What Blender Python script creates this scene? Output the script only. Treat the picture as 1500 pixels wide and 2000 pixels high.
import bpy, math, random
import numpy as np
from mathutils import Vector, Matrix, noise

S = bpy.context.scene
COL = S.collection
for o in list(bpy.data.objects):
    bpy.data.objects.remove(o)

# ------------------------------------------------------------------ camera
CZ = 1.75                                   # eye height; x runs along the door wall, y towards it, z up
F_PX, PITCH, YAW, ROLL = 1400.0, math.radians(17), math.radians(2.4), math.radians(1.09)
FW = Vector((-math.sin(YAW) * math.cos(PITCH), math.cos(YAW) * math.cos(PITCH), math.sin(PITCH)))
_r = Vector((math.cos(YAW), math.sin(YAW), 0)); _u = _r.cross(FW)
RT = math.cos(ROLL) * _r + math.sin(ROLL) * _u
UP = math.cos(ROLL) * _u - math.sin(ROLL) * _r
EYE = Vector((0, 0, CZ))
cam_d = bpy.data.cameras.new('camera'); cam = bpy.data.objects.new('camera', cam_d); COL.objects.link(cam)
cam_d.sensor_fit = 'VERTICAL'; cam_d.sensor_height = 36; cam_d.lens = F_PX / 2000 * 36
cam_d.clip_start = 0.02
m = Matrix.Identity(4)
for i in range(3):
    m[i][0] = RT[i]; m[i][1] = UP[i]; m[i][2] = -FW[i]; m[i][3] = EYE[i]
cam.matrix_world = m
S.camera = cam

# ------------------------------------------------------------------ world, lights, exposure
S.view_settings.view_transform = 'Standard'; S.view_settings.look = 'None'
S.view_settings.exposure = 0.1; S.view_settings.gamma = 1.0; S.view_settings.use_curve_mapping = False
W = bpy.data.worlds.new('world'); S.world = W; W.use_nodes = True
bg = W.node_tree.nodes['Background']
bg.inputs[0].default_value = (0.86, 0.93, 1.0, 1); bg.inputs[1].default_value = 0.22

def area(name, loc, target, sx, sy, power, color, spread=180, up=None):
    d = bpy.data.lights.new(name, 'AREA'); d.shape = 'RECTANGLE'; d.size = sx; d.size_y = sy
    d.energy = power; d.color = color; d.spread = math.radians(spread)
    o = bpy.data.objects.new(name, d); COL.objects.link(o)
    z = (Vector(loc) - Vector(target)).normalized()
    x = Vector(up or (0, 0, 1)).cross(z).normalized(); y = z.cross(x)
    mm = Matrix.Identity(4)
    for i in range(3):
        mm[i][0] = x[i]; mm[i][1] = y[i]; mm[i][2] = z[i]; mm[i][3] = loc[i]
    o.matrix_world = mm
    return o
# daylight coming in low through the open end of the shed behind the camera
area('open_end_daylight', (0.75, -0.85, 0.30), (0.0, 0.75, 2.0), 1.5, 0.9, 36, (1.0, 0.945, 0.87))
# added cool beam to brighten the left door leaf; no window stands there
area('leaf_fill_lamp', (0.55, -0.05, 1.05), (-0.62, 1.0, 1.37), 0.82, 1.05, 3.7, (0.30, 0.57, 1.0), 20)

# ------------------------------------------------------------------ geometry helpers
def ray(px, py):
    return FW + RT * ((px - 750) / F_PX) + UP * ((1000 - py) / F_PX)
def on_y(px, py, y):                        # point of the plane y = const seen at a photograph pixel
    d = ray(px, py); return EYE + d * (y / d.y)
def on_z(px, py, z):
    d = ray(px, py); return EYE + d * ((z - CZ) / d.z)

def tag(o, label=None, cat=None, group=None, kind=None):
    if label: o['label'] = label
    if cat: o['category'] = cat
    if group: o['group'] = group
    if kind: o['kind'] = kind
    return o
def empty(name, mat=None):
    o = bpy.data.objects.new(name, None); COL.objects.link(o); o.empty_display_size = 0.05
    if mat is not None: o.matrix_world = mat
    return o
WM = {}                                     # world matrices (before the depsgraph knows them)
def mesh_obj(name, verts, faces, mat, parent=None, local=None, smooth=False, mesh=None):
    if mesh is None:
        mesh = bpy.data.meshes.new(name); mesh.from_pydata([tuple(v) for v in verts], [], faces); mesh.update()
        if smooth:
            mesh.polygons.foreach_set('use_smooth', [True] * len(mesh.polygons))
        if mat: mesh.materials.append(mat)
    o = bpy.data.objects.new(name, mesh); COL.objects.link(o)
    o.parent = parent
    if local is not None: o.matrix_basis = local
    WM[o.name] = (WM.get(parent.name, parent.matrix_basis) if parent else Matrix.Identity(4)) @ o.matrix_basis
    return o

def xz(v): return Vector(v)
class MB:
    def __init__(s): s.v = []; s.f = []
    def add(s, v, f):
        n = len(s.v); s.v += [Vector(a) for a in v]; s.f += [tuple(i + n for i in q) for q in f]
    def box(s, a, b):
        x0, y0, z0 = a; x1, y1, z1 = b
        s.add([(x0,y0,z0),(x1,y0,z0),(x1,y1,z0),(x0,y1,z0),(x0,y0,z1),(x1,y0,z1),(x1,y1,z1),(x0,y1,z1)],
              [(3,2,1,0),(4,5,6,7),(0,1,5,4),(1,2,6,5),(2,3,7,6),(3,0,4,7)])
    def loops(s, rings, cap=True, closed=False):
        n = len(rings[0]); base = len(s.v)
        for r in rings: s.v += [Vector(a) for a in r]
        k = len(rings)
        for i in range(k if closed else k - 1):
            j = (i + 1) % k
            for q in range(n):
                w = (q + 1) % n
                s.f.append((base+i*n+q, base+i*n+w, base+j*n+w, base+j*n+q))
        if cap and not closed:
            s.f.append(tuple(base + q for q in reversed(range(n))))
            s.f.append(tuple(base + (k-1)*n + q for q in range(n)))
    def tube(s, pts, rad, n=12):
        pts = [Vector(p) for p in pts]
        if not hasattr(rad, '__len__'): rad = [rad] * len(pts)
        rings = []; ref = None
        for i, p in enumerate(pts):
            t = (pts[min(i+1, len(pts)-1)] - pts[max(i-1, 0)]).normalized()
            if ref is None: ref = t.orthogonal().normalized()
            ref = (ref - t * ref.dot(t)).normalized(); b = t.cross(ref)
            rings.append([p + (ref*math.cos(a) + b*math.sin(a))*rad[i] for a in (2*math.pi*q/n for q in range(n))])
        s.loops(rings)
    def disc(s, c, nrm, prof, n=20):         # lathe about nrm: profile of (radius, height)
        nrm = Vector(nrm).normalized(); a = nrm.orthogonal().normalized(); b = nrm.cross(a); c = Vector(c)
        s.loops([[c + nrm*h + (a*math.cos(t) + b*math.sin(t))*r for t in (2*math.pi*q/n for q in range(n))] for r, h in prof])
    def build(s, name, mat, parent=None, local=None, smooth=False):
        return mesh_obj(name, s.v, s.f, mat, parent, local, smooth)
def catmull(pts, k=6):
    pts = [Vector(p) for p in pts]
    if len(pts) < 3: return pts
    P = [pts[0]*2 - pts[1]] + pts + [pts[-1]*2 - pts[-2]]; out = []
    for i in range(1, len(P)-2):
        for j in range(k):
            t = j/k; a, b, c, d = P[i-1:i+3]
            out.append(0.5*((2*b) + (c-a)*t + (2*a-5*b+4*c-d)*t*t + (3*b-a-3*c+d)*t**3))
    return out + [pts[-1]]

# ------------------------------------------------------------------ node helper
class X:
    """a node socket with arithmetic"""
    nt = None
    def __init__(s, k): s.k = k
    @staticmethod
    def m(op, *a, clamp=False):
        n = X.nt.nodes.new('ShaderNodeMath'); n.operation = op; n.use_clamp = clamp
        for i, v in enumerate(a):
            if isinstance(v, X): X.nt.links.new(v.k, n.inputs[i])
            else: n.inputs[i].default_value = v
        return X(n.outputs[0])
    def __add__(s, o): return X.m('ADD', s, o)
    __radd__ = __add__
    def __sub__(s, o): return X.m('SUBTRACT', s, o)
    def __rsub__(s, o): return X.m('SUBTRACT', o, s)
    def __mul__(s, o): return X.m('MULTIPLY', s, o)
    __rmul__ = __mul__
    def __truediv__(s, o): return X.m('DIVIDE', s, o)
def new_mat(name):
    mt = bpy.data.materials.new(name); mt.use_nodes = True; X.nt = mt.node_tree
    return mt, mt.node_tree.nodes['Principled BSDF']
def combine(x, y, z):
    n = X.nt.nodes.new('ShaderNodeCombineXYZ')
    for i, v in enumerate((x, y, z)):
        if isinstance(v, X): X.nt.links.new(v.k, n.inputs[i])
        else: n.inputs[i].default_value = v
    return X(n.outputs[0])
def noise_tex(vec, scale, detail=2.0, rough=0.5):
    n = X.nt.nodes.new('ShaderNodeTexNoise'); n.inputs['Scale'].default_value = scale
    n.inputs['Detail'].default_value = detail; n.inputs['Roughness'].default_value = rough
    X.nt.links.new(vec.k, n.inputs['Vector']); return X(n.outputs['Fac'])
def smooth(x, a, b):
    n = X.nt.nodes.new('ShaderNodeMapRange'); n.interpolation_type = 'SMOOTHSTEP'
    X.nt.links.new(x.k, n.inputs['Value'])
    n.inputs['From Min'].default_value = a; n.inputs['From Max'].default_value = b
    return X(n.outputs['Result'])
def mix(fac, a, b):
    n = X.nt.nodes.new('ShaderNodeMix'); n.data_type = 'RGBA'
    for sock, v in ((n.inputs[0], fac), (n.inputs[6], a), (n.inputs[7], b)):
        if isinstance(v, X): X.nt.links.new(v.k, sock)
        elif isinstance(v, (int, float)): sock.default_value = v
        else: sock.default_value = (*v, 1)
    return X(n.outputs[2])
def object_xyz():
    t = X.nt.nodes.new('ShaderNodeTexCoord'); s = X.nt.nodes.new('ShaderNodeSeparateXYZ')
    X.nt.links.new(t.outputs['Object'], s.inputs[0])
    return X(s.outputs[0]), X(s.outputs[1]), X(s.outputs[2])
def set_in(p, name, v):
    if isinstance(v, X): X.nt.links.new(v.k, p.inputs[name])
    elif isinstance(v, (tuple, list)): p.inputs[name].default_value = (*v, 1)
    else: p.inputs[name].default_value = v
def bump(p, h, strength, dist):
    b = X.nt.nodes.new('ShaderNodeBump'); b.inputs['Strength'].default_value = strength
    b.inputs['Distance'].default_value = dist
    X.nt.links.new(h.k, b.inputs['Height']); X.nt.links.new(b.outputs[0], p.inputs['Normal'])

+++

Set problem: Please transcribe, exactly and with nothing added, the lines from the first line of the material above through the line that contains "bpy.data.objects.remove(o)".

Output of the exercise:
What Blender Python script creates this scene? Output the script only. Treat the picture as 1500 pixels wide and 2000 pixels high.
import bpy, math, random
import numpy as np
from mathutils import Vector, Matrix, noise

S = bpy.context.scene
COL = S.collection
for o in list(bpy.data.objects):
    bpy.data.objects.remove(o)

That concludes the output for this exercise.